April 3, 2019
Mrs. Dalloway: Redesigned
I like to read in a stream of literary consciousness, unplanned, meandering, one book leading to another in an organic fashion that I need not think about too deeply, but it just makes sense. My logical mind is not in charge of it, though things like library due dates factor in, and also whether or not a hardcover will fit into a particular handbag, or just how appropriate a book might be for the beach. But for the most part, I let the books decide, like how I was finishing up All the Lives We Ever Lived last week, and then Mrs. Dalloway turned up in my mailbox.
Mrs. Dalloway is the latest release from Ingrid Paulson’s Gladstone Press, which also published The Age of Innocence, a book I read over Christmas and turned me into a full-fledged Gladstone Press enthusiast. And when I heard that Mrs. Dalloway would be the first of their 2019 releases, I was ecstatic, because I love this book. a book I’ve returned to several times since I first learned to read Virginia Woolf (for me, it was not instinctual) twenty years ago when I was an undergraduate. It’s funny, because while I like to read in a stream of literary consciousness, the act of actually reading stream-of-consciousness is not my ideal. Because it’s hard and you have to pay attention and nothing’s fastened you to the plot so you have to do all that work yourself.
But I can do it with Woolf, with Mrs. Dalloway. Not getting too caught up in the details, letting the atoms fall where they may. It takes practice, and confidence, and patience, but I find it so rewarding. And easier too in a book that’s brand-spanking new, with a map even (my second-hand Penguin paperback that had once belonged to someone called S. Hull, according to the title page, didn’t have that) so I could follow Mrs. Dalloway, and Septimus Smith, and Peter Walsh through the streets of London, through the hours of day in June, right up to the party. For which Mrs. Dalloway had bought the flowers herself.
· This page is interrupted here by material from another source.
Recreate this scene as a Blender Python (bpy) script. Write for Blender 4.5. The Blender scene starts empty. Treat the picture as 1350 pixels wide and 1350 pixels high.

Gladstone Press books are available for purchase via their website, and are also currently for sale at Type Books on Queen Street West in Toronto. And as for me, my walk with Mrs. Dalloway led next into a walk with Alicia Elliott in her extraordinary and now bestselling essay collection A Mind Spread Out On the Ground, and then to Anna Burns’ award-winning Milkman, which is another walking book. And I’ll keep you posted as to where my literary journeys take me next.